Objective: Take the lines from the top down to and including the one with "return m, nt, nt.nodes['Principled BSDF']" and repeat them exactly. Omit images.

Available data:
# # # # #
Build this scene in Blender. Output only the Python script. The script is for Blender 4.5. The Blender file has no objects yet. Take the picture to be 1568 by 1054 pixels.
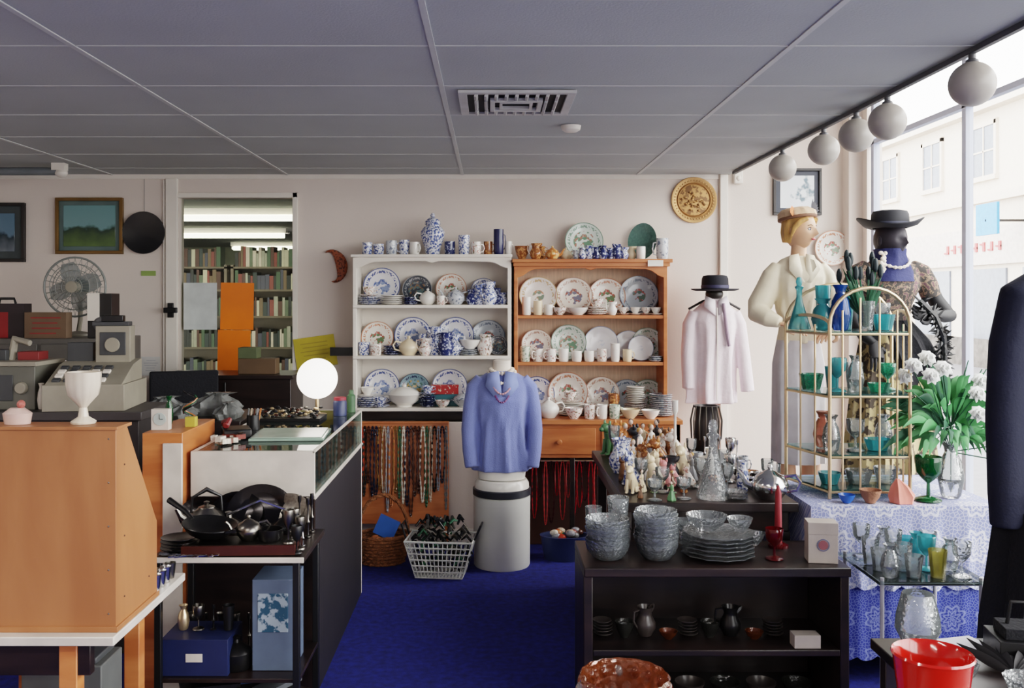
import bpy, bmesh, math, random
from math import sin, cos, pi, radians
from mathutils import Vector, Matrix, Euler
R = random.Random(7)

# ------------------------------------------------------------------ materials
def lin(c):
    o = []
    for x in c[:3]:
        x = x/255.0
        o.append(x/12.92 if x <= 0.04045 else ((x+0.055)/1.055)**2.4)
    return (o[0], o[1], o[2], 1.0)

MC = {}
def base_nodes(name):
    m = bpy.data.materials.new(name); m.use_nodes = True
    nt = m.node_tree
    return m, nt, nt.nodes['Principled BSDF']

def M(name, col, rough=0.5, metal=0.0, var=0.12, scale=9.0, bump=0.0, bscale=60.0, emit=0.0, coat=0.0, stretch=None, sheen=0.0):
    if name in MC: return MC[name]
    m, nt, p = base_nodes(name)
    c = lin(col)
    tc = nt.nodes.new('ShaderNodeTexCoord')
    mp = nt.nodes.new('ShaderNodeMapping')
    if stretch: mp.inputs['Scale'].default_value = stretch
    nt.links.new(tc.outputs['Object'], mp.inputs['Vector'])
    n = nt.nodes.new('ShaderNodeTexNoise'); n.inputs['Scale'].default_value = scale; n.inputs['Detail'].default_value = 4
    nt.links.new(mp.outputs['Vector'], n.inputs['Vector'])
    r = nt.nodes.new('ShaderNodeValToRGB')
    r.color_ramp.elements[0].position = 0.3; r.color_ramp.elements[1].position = 0.7
    r.color_ramp.elements[0].color = tuple(x*(1-var) for x in c[:3])+(1,)
    r.color_ramp.elements[1].color = tuple(min(1, x*(1+var)) for x in c[:3])+(1,)
    nt.links.new(n.outputs['Fac'], r.inputs['Fac'])
    nt.links.new(r.outputs['Color'], p.inputs['Base Color'])
    p.inputs['Roughness'].default_value = rough
    p.inputs['Metallic'].default_value = metal
    p.inputs['Coat Weight'].default_value = coat
    if sheen: p.inputs['Sheen Weight'].default_value = sheen
    if emit:
        p.inputs['Emission Color'].default_value = c
        p.inputs['Emission Strength'].default_value = emit
    if bump:
        n2 = nt.nodes.new('ShaderNodeTexNoise'); n2.inputs['Scale'].default_value = bscale
        nt.links.new(mp.outputs['Vector'], n2.inputs['Vector'])
        b = nt.nodes.new('ShaderNodeBump'); b.inputs['Strength'].default_value = bump; b.inputs['Distance'].default_value = 0.01
        nt.links.new(n2.outputs['Fac'], b.inputs['Height'])
        nt.links.new(b.outputs['Normal'], p.inputs['Normal'])
    MC[name] = m
    return m

def china(name, base, c2, scale=22.0, t=0.55, c3=None, rough=0.15):
    """glazed china with a blotchy printed pattern"""
    if name in MC: return MC[name]
    m, nt, p = base_nodes(name)
    tc = nt.nodes.new('ShaderNodeTexCoord')
    n = nt.nodes.new('ShaderNodeTexNoise'); n.inputs['Scale'].default_value = scale; n.inputs['Detail'].default_value = 3
    nt.links.new(tc.outputs['Object'], n.inputs['Vector'])
    r = nt.nodes.new('ShaderNodeValToRGB')
    e = r.color_ramp.elements
    e[0].position = t-0.03; e[0].color = lin(base)
    e[1].position = t+0.03; e[1].color = lin(c2)
    if c3:
        x = e.new(t+0.09); x.color = lin(c3)
    nt.links.new(n.outputs['Fac'], r.inputs['Fac'])
    nt.links.new(r.outputs['Color'], p.inputs['Base Color'])
    p.inputs['Roughness'].default_value = rough
    MC[name] = m
    return m

def platemat(name, base, rim, motif, motif2, band=True, msize=0.45):
    """unit-radius plate: rim line, patterned band, central motif"""
    if name in MC: return MC[name]
    m, nt, p = base_nodes(name)
    N = nt.nodes.new; L = nt.links.new
    tc = N('ShaderNodeTexCoord')
    mul = N('ShaderNodeVectorMath'); mul.operation = 'MULTIPLY'; mul.inputs[1].default_value = (1, 1, 0)
    L(tc.outputs['Object'], mul.inputs[0])
    ln = N('ShaderNodeVectorMath'); ln.operation = 'LENGTH'; L(mul.outputs[0], ln.inputs[0])
    noi = N('ShaderNodeTexNoise'); noi.inputs['Scale'].default_value = 4.5; noi.inputs['Detail'].default_value = 3
    L(tc.outputs['Object'], noi.inputs['Vector'])
    th = N('ShaderNodeMath'); th.operation = 'GREATER_THAN'; th.inputs[1].default_value = 0.5; L(noi.outputs['Fac'], th.inputs[0])
    cen = N('ShaderNodeMath'); cen.operation = 'LESS_THAN'; cen.inputs[1].default_value = msize; L(ln.outputs['Value'], cen.inputs[0])
    f1 = N('ShaderNodeMath'); f1.operation = 'MULTIPLY'; L(th.outputs[0], f1.inputs[0]); L(cen.outputs[0], f1.inputs[1])
    noi2 = N('ShaderNodeTexNoise'); noi2.inputs['Scale'].default_value = 7; L(tc.outputs['Object'], noi2.inputs['Vector'])
    mr = N('ShaderNodeValToRGB'); mr.color_ramp.interpolation = 'CONSTANT'
    mr.color_ramp.elements[0].color = lin(motif); mr.color_ramp.elements[1].color = lin(motif2); mr.color_ramp.elements[1].position = 0.5
    L(noi2.outputs['Fac'], mr.inputs['Fac'])
    mx = N('ShaderNodeMix'); mx.data_type = 'RGBA'; mx.inputs['A'].default_value = lin(base)
    L(f1.outputs[0], mx.inputs['Factor']); L(mr.outputs['Color'], mx.inputs['B'])
    rr = N('ShaderNodeValToRGB'); rr.color_ramp.interpolation = 'CONSTANT'
    e = rr.color_ramp.elements
    e[0].position = 0; e[0].color = (0, 0, 0, 1)
    e[1].position = 0.72; e[1].color = (0.42, 0.42, 0.42, 1) if band else (0, 0, 0, 1)
    a = e.new(0.86); a.color = (0, 0, 0, 1)
    a = e.new(0.95); a.color = (1, 1, 1, 1)
    L(ln.outputs['Value'], rr.inputs['Fac'])
    ad = N('ShaderNodeMath'); ad.operation = 'ADD'; L(rr.outputs['Color'], ad.inputs[0])
    noi3 = N('ShaderNodeTexNoise'); noi3.inputs['Scale'].default_value = 11; L(tc.outputs['Object'], noi3.inputs['Vector'])
    L(noi3.outputs['Fac'], ad.inputs[1])
    g = N('ShaderNodeMath'); g.operation = 'GREATER_THAN'; g.inputs[1].default_value = 0.93; L(ad.outputs[0], g.inputs[0])
    mx2 = N('ShaderNodeMix'); mx2.data_type = 'RGBA'; L(mx.outputs['Result'], mx2.inputs['A']); mx2.inputs['B'].default_value = lin(rim)
    L(g.outputs[0], mx2.inputs['Factor'])
    L(mx2.outputs['Result'], p.inputs['Base Color'])
    p.inputs['Roughness'].default_value = 0.15
    MC[name] = m
    return m

def glass(name, tint, dif=0.12, rough=0.03, refl=1.0, clearness=0.6, bump=0.0):
    """thin-walled glass: tinted transmission + fresnel reflection + a little body colour"""
    if name in MC: return MC[name]
    m = bpy.data.materials.new(name); m.use_nodes = True
    nt = m.node_tree; nt.nodes.clear(); N = nt.nodes.new; L = nt.links.new
    out = N('ShaderNodeOutputMaterial')
    t = lin(tint); tt = tuple(x+(1-x)*clearness for x in t[:3])+(1,)
    tr = N('ShaderNodeBsdfTransparent'); tr.inputs[0].default_value = tt
    gl = N('ShaderNodeBsdfGlossy'); gl.inputs['Roughness'].default_value = rough
    df = N('ShaderNodeBsdfDiffuse'); tl = N('ShaderNodeBsdfTranslucent')
    noi = N('ShaderNodeTexNoise'); noi.inputs['Scale'].default_value = 14
    cr = N('ShaderNodeValToRGB'); cr.color_ramp.elements[0].color = tuple(x*0.8 for x in t[:3])+(1,); cr.color_ramp.elements[1].color = t
    L(noi.outputs['Fac'], cr.inputs['Fac'])
    L(cr.outputs['Color'], df.inputs[0]); L(cr.outputs['Color'], tl.inputs[0])
    md = N('ShaderNodeMixShader'); md.inputs[0].default_value = 0.5; L(df.outputs[0], md.inputs[1]); L(tl.outputs[0], md.inputs[2])
    m1 = N('ShaderNodeMixShader'); m1.inputs[0].default_value = dif; L(tr.outputs[0], m1.inputs[1]); L(md.outputs[0], m1.inputs[2])
    fr = N('ShaderNodeLayerWeight'); fr.inputs['Blend'].default_value = 0.35
    if bump:
        tc = N('ShaderNodeTexCoord'); vo = N('ShaderNodeTexVoronoi'); vo.inputs['Scale'].default_value = 90; L(tc.outputs['Object'], vo.inputs['Vector'])
        bp = N('ShaderNodeBump'); bp.inputs['Strength'].default_value = bump; bp.inputs['Distance'].default_value = .004; L(vo.outputs['Distance'], bp.inputs['Height'])
        L(bp.outputs['Normal'], gl.inputs['Normal']); L(bp.outputs['Normal'], fr.inputs['Normal'])
    mm = N('ShaderNodeMath'); mm.operation = 'MULTIPLY'; mm.inputs[1].default_value = refl; L(fr.outputs['Fresnel'], mm.inputs[0])
    m2 = N('ShaderNodeMixShader'); L(mm.outputs[0], m2.inputs[0]); L(m1.outputs[0], m2.inputs[1]); L(gl.outputs[0], m2.inputs[2])
    L(m2.outputs[0], out.inputs['Surface'])
    MC[name] = m
    return m

def lace(name, ground, thread, sc=7.0):
    """round medallion lace: concentric rings with petals on a fine net"""
    if name in MC: return MC[name]
    m, nt, p = base_nodes(name); N = nt.nodes.new; L = nt.links.new
    def math_(op, a, b=None):
        q = N('ShaderNodeMath'); q.operation = op
        for i, v in enumerate((a, b)):
            if v is None: continue
            if isinstance(v, (int, float)): q.inputs[i].default_value = v
            else: L(v, q.inputs[i])
        return q.outputs[0]
    tc = N('ShaderNodeTexCoord'); sp = N('ShaderNodeSeparateXYZ'); L(tc.outputs['Object'], sp.inputs[0])
    u = math_('MULTIPLY', sp.outputs['X'], sc); v = math_('MULTIPLY', math_('ADD', sp.outputs['Z'], sp.outputs['Y']), sc)
    fu = math_('SUBTRACT', math_('FRACT', u), .5); fv = math_('SUBTRACT', math_('FRACT', v), .5)
    r = math_('SQRT', math_('ADD', math_('MULTIPLY', fu, fu), math_('MULTIPLY', fv, fv)))
    a = math_('ARCTAN2', fv, fu)
    pet = math_('MULTIPLY', math_('COSINE', math_('MULTIPLY', a, 8)), .045)
    rp = math_('ADD', r, pet)
    rings = math_('GREATER_THAN', math_('SINE', math_('MULTIPLY', rp, 46)), .15)
    inside = math_('LESS_THAN', rp, .40)
    med = math_('MULTIPLY', rings, inside)
    cb = N('ShaderNodeCombineXYZ'); L(u, cb.inputs['X']); L(v, cb.inputs['Y'])
    v2 = N('ShaderNodeTexVoronoi'); v2.voronoi_dimensions = '2D'; v2.feature = 'DISTANCE_TO_EDGE'; v2.inputs['Scale'].default_value = 13; L(cb.outputs[0], v2.inputs['Vector'])
    net = math_('MULTIPLY', math_('LESS_THAN', v2.outputs['Distance'], .10), .65)
    fac = math_('MAXIMUM', med, net)
    mx = N('ShaderNodeMix'); mx.data_type = 'RGBA'; mx.inputs['A'].default_value = lin(ground); mx.inputs['B'].default_value = lin(thread)
    L(fac, mx.inputs['Factor']); L(mx.outputs['Result'], p.inputs['Base Color']); p.inputs['Roughness'].default_value = 0.9
    MC[name] = m
    return m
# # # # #
Response to this exercise:
Build this scene in Blender. Output only the Python script. The script is for Blender 4.5. The Blender file has no objects yet. Take the picture to be 1568 by 1054 pixels.
import bpy, bmesh, math, random
from math import sin, cos, pi, radians
from mathutils import Vector, Matrix, Euler
R = random.Random(7)

# ------------------------------------------------------------------ materials
def lin(c):
    o = []
    for x in c[:3]:
        x = x/255.0
        o.append(x/12.92 if x <= 0.04045 else ((x+0.055)/1.055)**2.4)
    return (o[0], o[1], o[2], 1.0)

MC = {}
def base_nodes(name):
    m = bpy.data.materials.new(name); m.use_nodes = True
    nt = m.node_tree
    return m, nt, nt.nodes['Principled BSDF']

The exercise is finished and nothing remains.